Spirit Technology puts consumer internet assets up for sale in business push

Spirit Technology puts consumer internet assets up for sale in business push

Looking for a buyer.

Sol Lukatsky (Spirit)

Sol Lukatsky (Spirit)

Credit: Sol Lukatsky

Spirit Technology Solutions is moving to divest its consumer infrastructure assets, which provide high-speed internet to thousands of residential customers, primarily in large apartment buildings across Melbourne, Brisbane and Gold Coast.  

The publicly listed telco-turned-IT services provider told shareholders the divestment was in line with its shift to focus on the business market, from small- to medium-sized enterprises (SMEs) to large enterprises.  

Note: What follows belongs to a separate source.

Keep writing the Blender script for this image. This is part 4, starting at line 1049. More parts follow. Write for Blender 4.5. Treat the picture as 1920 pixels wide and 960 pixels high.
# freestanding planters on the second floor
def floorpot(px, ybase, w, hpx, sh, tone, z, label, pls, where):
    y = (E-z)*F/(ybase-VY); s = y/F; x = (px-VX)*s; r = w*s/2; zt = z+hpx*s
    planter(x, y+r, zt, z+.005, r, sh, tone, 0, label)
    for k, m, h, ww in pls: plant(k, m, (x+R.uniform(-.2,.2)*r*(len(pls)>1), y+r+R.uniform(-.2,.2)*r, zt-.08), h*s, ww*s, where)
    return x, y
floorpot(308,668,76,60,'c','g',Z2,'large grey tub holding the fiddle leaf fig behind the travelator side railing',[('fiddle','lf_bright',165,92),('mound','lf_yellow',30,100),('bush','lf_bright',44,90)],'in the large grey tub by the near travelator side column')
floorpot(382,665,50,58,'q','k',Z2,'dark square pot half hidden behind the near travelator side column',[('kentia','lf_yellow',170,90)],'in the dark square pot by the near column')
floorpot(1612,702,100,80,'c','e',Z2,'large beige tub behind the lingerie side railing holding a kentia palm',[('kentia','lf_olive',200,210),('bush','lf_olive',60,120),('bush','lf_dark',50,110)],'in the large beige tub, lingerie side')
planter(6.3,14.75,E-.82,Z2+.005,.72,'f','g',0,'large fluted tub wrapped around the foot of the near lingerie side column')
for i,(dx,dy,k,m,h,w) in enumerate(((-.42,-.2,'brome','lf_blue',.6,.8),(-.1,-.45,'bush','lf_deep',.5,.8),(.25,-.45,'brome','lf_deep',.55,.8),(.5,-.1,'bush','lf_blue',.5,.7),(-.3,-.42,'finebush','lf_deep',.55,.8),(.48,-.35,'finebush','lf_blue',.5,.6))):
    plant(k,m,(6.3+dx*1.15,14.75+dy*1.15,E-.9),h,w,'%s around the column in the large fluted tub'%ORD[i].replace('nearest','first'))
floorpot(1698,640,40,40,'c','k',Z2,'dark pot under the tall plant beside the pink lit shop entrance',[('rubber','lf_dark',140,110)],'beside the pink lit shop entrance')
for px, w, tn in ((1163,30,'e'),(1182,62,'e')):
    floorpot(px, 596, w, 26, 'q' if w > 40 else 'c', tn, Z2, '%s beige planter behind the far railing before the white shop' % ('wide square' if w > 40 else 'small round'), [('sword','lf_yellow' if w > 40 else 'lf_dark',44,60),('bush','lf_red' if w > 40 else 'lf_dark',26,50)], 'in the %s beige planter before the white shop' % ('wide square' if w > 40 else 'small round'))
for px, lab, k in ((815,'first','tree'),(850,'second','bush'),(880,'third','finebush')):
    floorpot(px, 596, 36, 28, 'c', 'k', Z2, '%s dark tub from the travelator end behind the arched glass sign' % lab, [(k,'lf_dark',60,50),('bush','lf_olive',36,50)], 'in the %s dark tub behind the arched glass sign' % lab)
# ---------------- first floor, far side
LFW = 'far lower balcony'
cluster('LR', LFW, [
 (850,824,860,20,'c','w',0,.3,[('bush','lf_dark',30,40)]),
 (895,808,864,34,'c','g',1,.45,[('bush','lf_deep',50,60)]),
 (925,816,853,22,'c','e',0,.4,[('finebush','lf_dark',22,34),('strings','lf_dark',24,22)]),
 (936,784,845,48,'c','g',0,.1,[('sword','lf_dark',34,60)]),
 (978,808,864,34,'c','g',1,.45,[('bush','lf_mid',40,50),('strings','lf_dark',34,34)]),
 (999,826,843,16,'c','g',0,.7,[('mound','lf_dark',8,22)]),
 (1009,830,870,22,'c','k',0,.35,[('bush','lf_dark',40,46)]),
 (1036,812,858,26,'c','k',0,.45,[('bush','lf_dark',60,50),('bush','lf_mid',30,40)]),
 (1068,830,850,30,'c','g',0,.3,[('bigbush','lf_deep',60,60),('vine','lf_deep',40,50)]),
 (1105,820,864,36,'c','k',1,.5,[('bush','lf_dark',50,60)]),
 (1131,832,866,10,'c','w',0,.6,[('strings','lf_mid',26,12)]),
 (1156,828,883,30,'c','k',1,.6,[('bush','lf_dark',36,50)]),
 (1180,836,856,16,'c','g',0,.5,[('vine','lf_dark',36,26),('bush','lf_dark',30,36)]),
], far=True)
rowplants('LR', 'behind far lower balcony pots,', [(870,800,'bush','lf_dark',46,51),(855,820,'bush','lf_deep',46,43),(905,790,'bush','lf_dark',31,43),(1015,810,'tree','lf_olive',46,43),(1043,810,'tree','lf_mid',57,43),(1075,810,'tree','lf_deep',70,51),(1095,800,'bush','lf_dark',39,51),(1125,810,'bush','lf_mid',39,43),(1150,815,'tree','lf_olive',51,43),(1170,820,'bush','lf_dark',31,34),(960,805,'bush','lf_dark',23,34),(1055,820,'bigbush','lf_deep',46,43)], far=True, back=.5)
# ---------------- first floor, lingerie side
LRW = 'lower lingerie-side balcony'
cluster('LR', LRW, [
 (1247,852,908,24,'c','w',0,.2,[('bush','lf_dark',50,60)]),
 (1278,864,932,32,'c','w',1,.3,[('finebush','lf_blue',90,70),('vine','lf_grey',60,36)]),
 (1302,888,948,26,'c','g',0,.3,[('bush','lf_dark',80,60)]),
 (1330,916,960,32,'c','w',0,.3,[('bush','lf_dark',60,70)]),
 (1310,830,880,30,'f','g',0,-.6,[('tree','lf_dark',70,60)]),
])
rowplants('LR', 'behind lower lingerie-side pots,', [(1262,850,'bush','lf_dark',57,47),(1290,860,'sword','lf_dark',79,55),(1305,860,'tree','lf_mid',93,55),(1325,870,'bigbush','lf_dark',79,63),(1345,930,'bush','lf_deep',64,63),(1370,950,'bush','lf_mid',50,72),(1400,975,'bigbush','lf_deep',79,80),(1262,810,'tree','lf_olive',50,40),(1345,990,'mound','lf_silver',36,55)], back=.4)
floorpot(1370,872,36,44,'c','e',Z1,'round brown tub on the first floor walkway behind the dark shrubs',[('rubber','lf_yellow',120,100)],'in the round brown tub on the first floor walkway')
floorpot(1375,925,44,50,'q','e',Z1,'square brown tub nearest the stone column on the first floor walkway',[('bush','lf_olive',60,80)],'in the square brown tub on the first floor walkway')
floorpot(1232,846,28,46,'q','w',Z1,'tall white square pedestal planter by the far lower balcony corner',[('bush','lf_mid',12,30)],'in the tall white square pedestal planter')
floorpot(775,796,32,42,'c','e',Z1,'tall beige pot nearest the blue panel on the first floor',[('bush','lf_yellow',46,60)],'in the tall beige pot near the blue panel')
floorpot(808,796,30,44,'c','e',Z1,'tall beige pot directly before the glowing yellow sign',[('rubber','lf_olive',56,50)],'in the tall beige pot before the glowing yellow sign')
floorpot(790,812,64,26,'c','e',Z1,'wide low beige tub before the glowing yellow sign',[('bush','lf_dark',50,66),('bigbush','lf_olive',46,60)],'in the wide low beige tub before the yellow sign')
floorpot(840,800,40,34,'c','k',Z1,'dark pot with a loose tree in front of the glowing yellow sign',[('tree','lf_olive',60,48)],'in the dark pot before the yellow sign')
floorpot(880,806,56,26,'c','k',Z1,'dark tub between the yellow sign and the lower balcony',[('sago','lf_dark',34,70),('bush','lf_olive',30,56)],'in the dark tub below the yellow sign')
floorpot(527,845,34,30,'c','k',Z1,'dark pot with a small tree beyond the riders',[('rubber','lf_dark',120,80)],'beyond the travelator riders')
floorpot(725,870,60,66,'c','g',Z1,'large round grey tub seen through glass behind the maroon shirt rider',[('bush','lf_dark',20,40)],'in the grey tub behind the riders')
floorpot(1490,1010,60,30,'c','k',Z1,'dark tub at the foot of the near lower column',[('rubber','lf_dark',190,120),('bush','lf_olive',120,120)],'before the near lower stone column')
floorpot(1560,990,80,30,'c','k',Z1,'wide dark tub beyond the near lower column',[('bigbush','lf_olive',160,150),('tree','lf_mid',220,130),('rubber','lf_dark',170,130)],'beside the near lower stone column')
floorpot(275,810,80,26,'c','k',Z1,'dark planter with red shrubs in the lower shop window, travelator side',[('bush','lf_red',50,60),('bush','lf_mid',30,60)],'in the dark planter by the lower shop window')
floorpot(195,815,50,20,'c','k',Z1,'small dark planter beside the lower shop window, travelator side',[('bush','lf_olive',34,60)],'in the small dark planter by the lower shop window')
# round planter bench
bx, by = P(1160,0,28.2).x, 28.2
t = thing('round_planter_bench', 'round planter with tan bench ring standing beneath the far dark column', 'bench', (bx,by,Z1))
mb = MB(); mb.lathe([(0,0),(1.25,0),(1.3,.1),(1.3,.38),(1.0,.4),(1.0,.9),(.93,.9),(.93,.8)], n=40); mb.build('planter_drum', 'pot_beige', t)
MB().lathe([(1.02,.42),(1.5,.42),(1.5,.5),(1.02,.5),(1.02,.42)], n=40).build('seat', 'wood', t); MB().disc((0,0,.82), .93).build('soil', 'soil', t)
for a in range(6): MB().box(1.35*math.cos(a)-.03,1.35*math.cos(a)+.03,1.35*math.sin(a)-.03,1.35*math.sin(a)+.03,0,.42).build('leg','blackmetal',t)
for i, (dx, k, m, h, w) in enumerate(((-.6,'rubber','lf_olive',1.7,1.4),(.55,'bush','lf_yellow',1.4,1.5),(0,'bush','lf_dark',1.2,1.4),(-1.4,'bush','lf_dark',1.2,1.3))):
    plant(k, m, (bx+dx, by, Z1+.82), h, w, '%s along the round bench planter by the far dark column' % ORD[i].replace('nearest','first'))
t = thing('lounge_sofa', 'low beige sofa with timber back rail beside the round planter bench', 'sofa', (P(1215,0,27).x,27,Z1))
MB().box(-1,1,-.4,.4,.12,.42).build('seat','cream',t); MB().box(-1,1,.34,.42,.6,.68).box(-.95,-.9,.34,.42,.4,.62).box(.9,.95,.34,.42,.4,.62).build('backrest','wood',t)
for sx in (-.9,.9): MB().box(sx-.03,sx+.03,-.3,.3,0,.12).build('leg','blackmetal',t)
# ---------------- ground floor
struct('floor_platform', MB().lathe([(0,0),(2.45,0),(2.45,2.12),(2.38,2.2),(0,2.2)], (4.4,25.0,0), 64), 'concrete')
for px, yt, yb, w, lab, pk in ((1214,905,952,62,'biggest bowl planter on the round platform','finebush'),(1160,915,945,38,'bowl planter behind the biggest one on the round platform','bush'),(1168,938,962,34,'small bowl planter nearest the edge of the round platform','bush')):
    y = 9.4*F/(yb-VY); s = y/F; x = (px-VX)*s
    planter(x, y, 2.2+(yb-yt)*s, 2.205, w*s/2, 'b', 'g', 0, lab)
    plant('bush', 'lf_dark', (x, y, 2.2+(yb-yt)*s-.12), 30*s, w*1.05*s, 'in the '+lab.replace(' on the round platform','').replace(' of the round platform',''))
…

The consumer assets now account for a small amount of Spirit’s revenue compared to its business-to-business (B2B) portfolio of assets.

“As Spirit has evolved to a large integrated IT and telecommunications provider, it is in line with our strategy to divest the consumer assets, which are no longer core to our strategy,” said Sol Lukatsky, Spirit managing director.  

“Proceeds from the divestment will be used to continue to acquire high growth assets across cyber security, cloud and IT services, which are in high demand within our B2B customer base,” he added.

Broadly, Spirit’s consumer network and infrastructure assets are in 97 buildings, with access to over around 18,300 possible connections, the company said.

High profile buildings such as Melbourne’s Eureka Tower, Freshwater Place, Yarra’s Edge complex, Central Equities cluster – Southbank Melbourne and Queensland’s largest residential building, Southport Central, feature Spirit’s consumer infrastructure.

Spirit has built a dedicated switched ethernet network in these buildings to deliver end-user speeds of up to 1 gigabit.

The company, which has engaged a third party to conduct a formal sales process, said the divestment will have no impact on existing customers and will see a seamless transfer to the new acquirers.  

The divestment process will run through Q3-Q4 FY21.